Architecturally speaking, Frank Lloyd Wright and John Ruskin are as uneasy a pair as a modern canvas roof supported by a Victorian marble arch. Yet Osbert Lancaster, a onetime editor of Britain’s Architectural Review, thinks that Wright’s Modern Functionalism and Ruskin’s Gothic Revival movement have a striking similarity. Last Week, in a talk over the BBC’s polysyllabic Third Program, Critic Lancaster charged that both schools rode their horses too hard:
“The Goths maintained, perfectly correctly, given … the prevailing intellectual climate of their time, that Gothic was the only style for churches. Where they went wildly wrong was to advance from this premise the untenable proposition that Gothic was the only style for railway stations.
“Similarly, the moderns were 100% correct in maintaining that crenellations and lancets were out of place on power stations.” Where the moderns stumbled was in thinking that homes and churches can have their “function” worked out with all the architectural austerity of a powerhouse or railroad station.

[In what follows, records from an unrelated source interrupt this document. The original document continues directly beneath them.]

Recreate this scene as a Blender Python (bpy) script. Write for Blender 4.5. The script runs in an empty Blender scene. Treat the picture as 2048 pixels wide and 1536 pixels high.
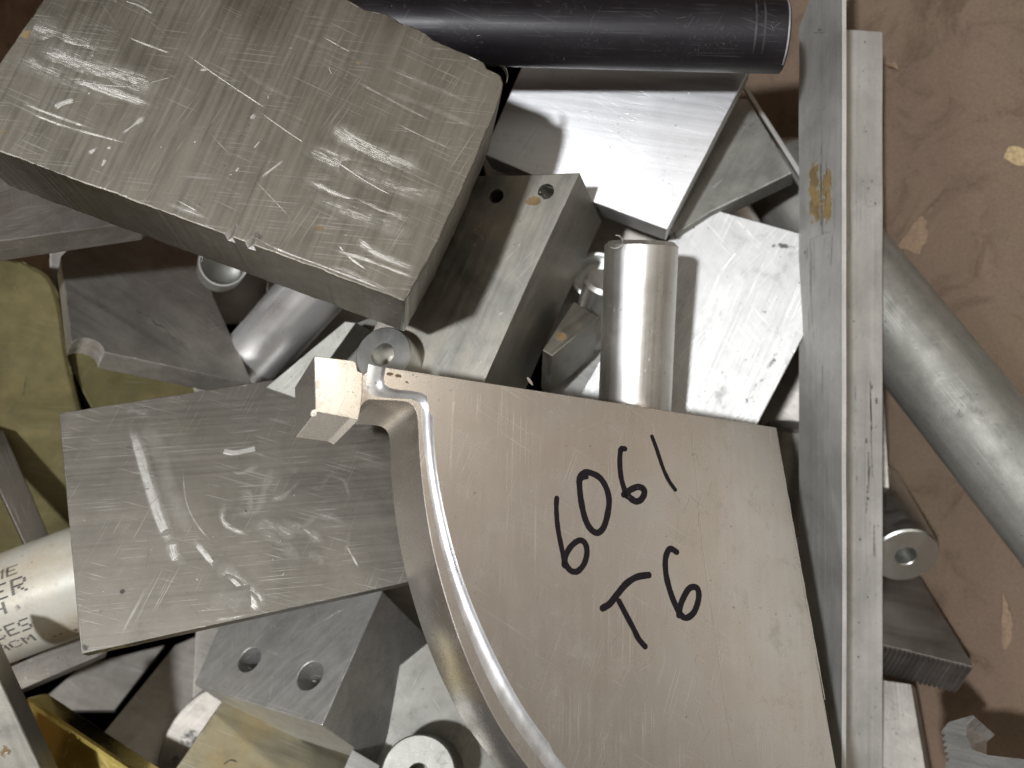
import bpy, bmesh, math, random
from mathutils import Vector, Matrix, noise as mnoise

random.seed(11)
scene = bpy.context.scene
COL = scene.collection

# ------------------------------------------------------------------ camera
PITCH = math.radians(15)
R = Matrix.Rotation(PITCH, 3, 'X')
D = 0.45                       # camera distance to the middle of the pile
K = 2 * math.tan(math.radians(30)) / 2048.0
cam_data = bpy.data.cameras.new('camera')
cam_data.sensor_fit = 'HORIZONTAL'
cam_data.angle = math.radians(60)
cam_data.clip_start = 0.01
cam_data.clip_end = 50
cam = bpy.data.objects.new('camera', cam_data)
COL.objects.link(cam)
cam.location = R @ Vector((0, 0, D))
cam.rotation_euler = (PITCH, 0, 0)
cam_data.dof.use_dof = True
cam_data.dof.focus_distance = 0.395
cam_data.dof.aperture_fstop = 7.0
scene.camera = cam

# ------------------------------------------------------------------ world: dim warehouse, its patches made up for the metal to reflect
world = bpy.data.worlds.new("World")
scene.world = world
world.use_nodes = True
wn, wl = world.node_tree.nodes, world.node_tree.links
wn.clear()


def wmath(op, a, b=None, c=None, clamp=False):
    n = wn.new('ShaderNodeMath'); n.operation = op; n.use_clamp = clamp
    for i, v in enumerate((a, b, c)):
        if v is None: continue
        if isinstance(v, (int, float)): n.inputs[i].default_value = v
        else: wl.new(v, n.inputs[i])
    return n.outputs[0]


wtc = wn.new('ShaderNodeTexCoord')
WDIR = wtc.outputs['Generated']


def wblob(d, inner, outer):
    """1 within `inner` degrees of direction d (pile frame), 0 beyond `outer`."""
    d = (R @ Vector(d)).normalized()
    n = wn.new('ShaderNodeVectorMath'); n.operation = 'DOT_PRODUCT'
    wl.new(WDIR, n.inputs[0]); n.inputs[1].default_value = d
    m = wn.new('ShaderNodeMapRange'); m.interpolation_type = 'SMOOTHSTEP'
    m.inputs['From Min'].default_value = math.cos(math.radians(outer))
    m.inputs['From Max'].default_value = math.cos(math.radians(inner))
    wl.new(n.outputs['Value'], m.inputs['Value'])
    return m.outputs['Result']


def wmix(base, col, fac):
    n = wn.new('ShaderNodeMix'); n.data_type = 'RGBA'
    wl.new(fac, n.inputs['Factor'])
    if isinstance(base, tuple): n.inputs['A'].default_value = (*base, 1)
    else: wl.new(base, n.inputs['A'])
    n.inputs['B'].default_value = (*col, 1)
    return n.outputs['Result']


WORLD_BLOBS = [
    # direction, inner, outer, colour : made-up soft patches, placed where the metal mirrors them
    ((-0.2, 0.9, 0.35), 10, 60, (0.58, 0.56, 0.50)),
    ((-0.9, -0.25, 0.4), 10, 55, (0.56, 0.555, 0.54)),
    ((0.0, -0.9, 0.4), 15, 60, (0.36, 0.34, 0.30)),
    ((0.80, 0.20, 0.55), 20, 50, (0.25, 0.208, 0.162)),
    ((0.56, 0.43, 0.70), 8, 19, (0.52, 0.435, 0.35)),
    ((0.94, 0.18, 0.30), 13, 20, (1.0, 0.97, 0.91)),
    ((0.0, -0.05, 1.0), 8, 24, (0.50, 0.42, 0.33)),
]
wc = (0.30, 0.285, 0.255)
for d_, a_, b_, c_ in WORLD_BLOBS:
    wc = wmix(wc, c_, wblob(d_, a_, b_))
wbg = wn.new('ShaderNodeBackground')
wl.new(wc, wbg.inputs['Color'])
wbg.inputs['Strength'].default_value = 0.94
wout = wn.new('ShaderNodeOutputWorld')
wl.new(wbg.outputs[0], wout.inputs['Surface'])


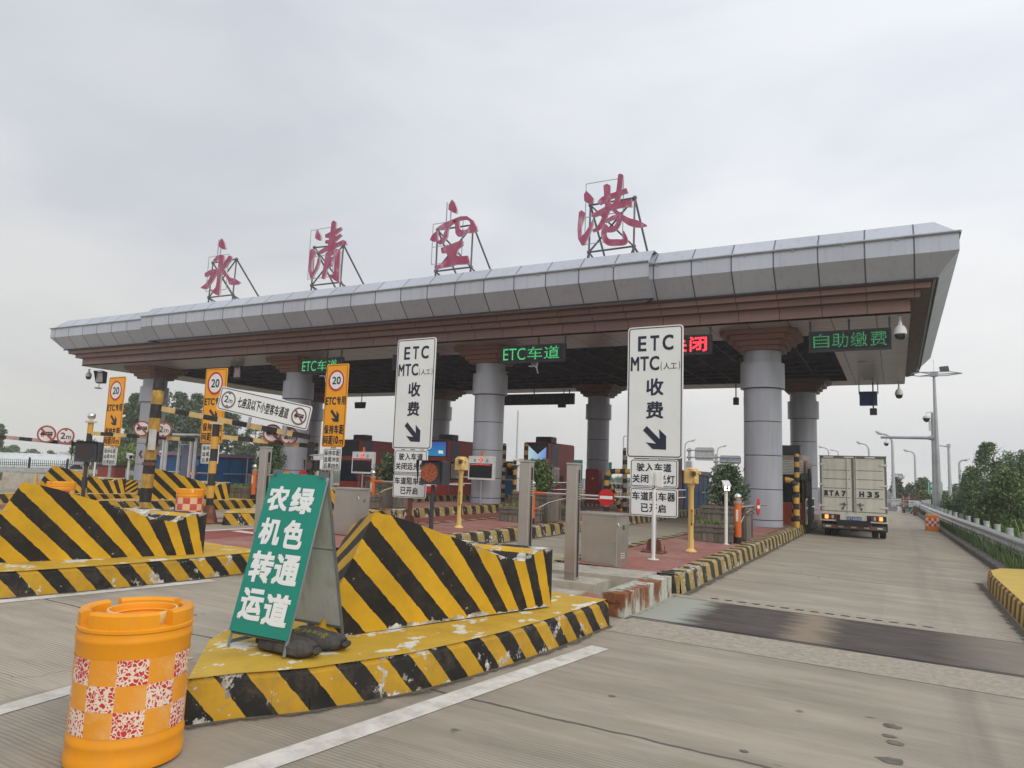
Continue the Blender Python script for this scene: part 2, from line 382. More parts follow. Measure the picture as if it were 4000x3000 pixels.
def mat_pavers():
    m, t, b = newmat('brick_pavers')
    tc = N(t, 'ShaderNodeTexCoord'); br = N(t, 'ShaderNodeTexBrick'); t.links.new(tc.outputs['Object'], br.inputs['Vector'])
    br.inputs['Scale'].default_value = 1.0; br.inputs['Brick Width'].default_value = 0.22; br.inputs['Row Height'].default_value = 0.11; br.inputs['Mortar Size'].default_value = 0.006
    br.inputs['Color1'].default_value = (0.36, 0.135, 0.105, 1); br.inputs['Color2'].default_value = (0.27, 0.095, 0.075, 1); br.inputs['Mortar'].default_value = (0.17, 0.12, 0.10, 1)
    c = mixc(t, math_(t, 'MULTIPLY', step(t, noise(t, 1.2, 7, 0.65), 0.45, 0.75), 0.65), br.outputs[0], (0.36, 0.28, 0.23))
    t.links.new(c, b.inputs['Base Color']); b.inputs['Roughness'].default_value = 0.85; bump(t, b, br.outputs['Fac'], -0.3, 0.004); return m
def mat_panel(name, col, rough, metal, px, py=None, line=0.012, linecol=None, var=0.08, coord='UV', streak=0.0):
    """sheet-metal cladding with joints every px (and py) metres"""
    m, t, b = newmat(name)
    if coord == 'UV': src = N(t, 'ShaderNodeUVMap').outputs[0]
    else: src = N(t, 'ShaderNodeTexCoord').outputs['Object']
    sp = N(t, 'ShaderNodeSeparateXYZ'); t.links.new(src, sp.inputs[0])
    def joint(v, p, w):
        return math_(t, 'LESS_THAN', math_(t, 'ABSOLUTE', math_(t, 'SUBTRACT', math_(t, 'FRACT', math_(t, 'DIVIDE', v, p)), 0.5)), w / p)
    j = joint(sp.outputs[0], px, line)
    if py: j = math_(t, 'MAXIMUM', j, joint(sp.outputs[1], py, line * 0.6))
    wn_ = N(t, 'ShaderNodeTexWhiteNoise', noise_dimensions='2D'); fl = N(t, 'ShaderNodeVectorMath', operation='FLOOR')
    dv = N(t, 'ShaderNodeVectorMath', operation='DIVIDE'); dv.inputs[1].default_value = (px, py or 1e3, 1); t.links.new(src, dv.inputs[0])
    ad = N(t, 'ShaderNodeVectorMath', operation='ADD'); ad.inputs[1].default_value = (0.5, 0.5, 0.5); t.links.new(dv.outputs[0], ad.inputs[0]); t.links.new(ad.outputs[0], fl.inputs[0]); t.links.new(fl.outputs[0], wn_.inputs[0])
    r = ramp(t, ((0, tuple(q * (1 - var) for q in col)), (1, tuple(q * (1 + var) for q in col)))); t.links.new(wn_.outputs['Value'], r.inputs[0]); c = r.outputs[0]
    gn = noise(t, 0.8, 7, 0.65, mapscale=(1, 1, 0.5)); c = mixc(t, math_(t, 'MULTIPLY', step(t, gn, 0.42, 0.75), 0.22), c, tuple(q * 0.55 for q in col))
    if streak:
        st = noise(t, 1.0, 5, 0.6, mapscale=(7, 7, 0.25)); c = mixc(t, math_(t, 'MULTIPLY', step(t, st, 0.52, 0.72), streak), c, (0.17, 0.15, 0.13))
    c = mixc(t, j, c, linecol or tuple(q * 0.22 for q in col)); t.links.new(c, b.inputs['Base Color'])
    b.inputs['Roughness'].default_value = rough; b.inputs['Metallic'].default_value = metal
    bump(t, b, math_(t, 'SUBTRACT', math_(t, 'MULTIPLY', gn, 0.1), j), 0.5, 0.01); return m
def mat_rust(name, paint, amount=0.5):
    m, t, b = newmat(name)
    r = ramp(t, ((0.35, (0.10, 0.035, 0.015)), (0.55, (0.24, 0.085, 0.03)), (0.75, (0.34, 0.15, 0.06)))); t.links.new(noise(t, 8, 8, 0.7), r.inputs[0])
    f = step(t, noise(t, 2.4, 9, 0.68, mapscale=(1.4, 1.4, 0.7)), 0.62 - 0.3 * amount, 0.72 - 0.3 * amount)
    t.links.new(mixc(t, f, paint, r.outputs[0]), b.inputs['Base Color']); b.inputs['Roughness'].default_value = 0.75; bump(t, b, f, 0.3, 0.004); return m
def mat_stainless(name='stainless_steel', col=(0.52, 0.48, 0.44), rough=0.34):
    m, t, b = newmat(name)
    n = noise(t, 1.0, 5, 0.6, mapscale=(60, 60, 1.5)); r = ramp(t, ((0.3, tuple(q * 0.93 for q in col)), (0.7, col))); t.links.new(n, r.inputs[0])
    c = mixc(t, math_(t, 'MULTIPLY', step(t, noise(t, 3, 7, 0.65), 0.5, 0.75), 0.3), r.outputs[0], (0.25, 0.21, 0.17))
    t.links.new(c, b.inputs['Base Color']); b.inputs['Metallic'].default_value = 0.9
    rr = ramp(t, ((0.3, g3(rough - 0.06)), (0.7, g3(rough + 0.1)))); t.links.new(noise(t, 4, 5), rr.inputs[0]); t.links.new(rr.outputs[0], b.inputs['Roughness']); return m
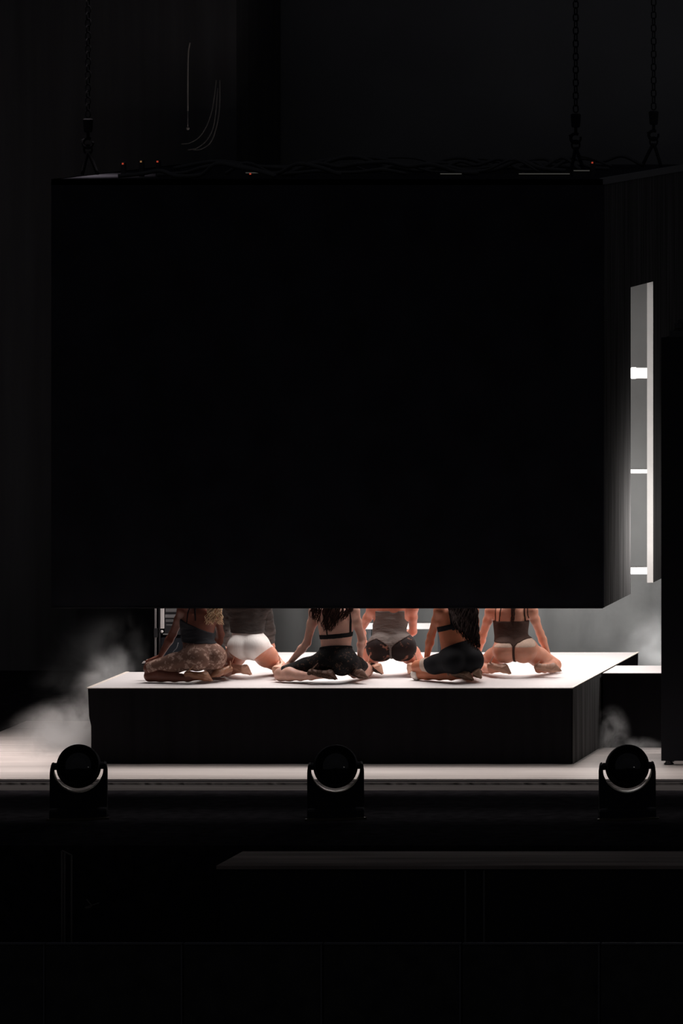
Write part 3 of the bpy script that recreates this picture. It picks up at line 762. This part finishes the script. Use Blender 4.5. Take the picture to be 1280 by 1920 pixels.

What should an architect try to do, anyway? Said Lancaster: “The role of the architect lies between that of the plumber and the sculptor, but seldom midway. If, like the majority of 19th Century architects, he is an esthetic snob, he will get as close to the sculptor as he can. If, like most contemporary artists, he is an inverted snob, he will suck up to the plumber . . . Their conflicting theories [are] almost exactly complementary and, in my view, equally suspect.”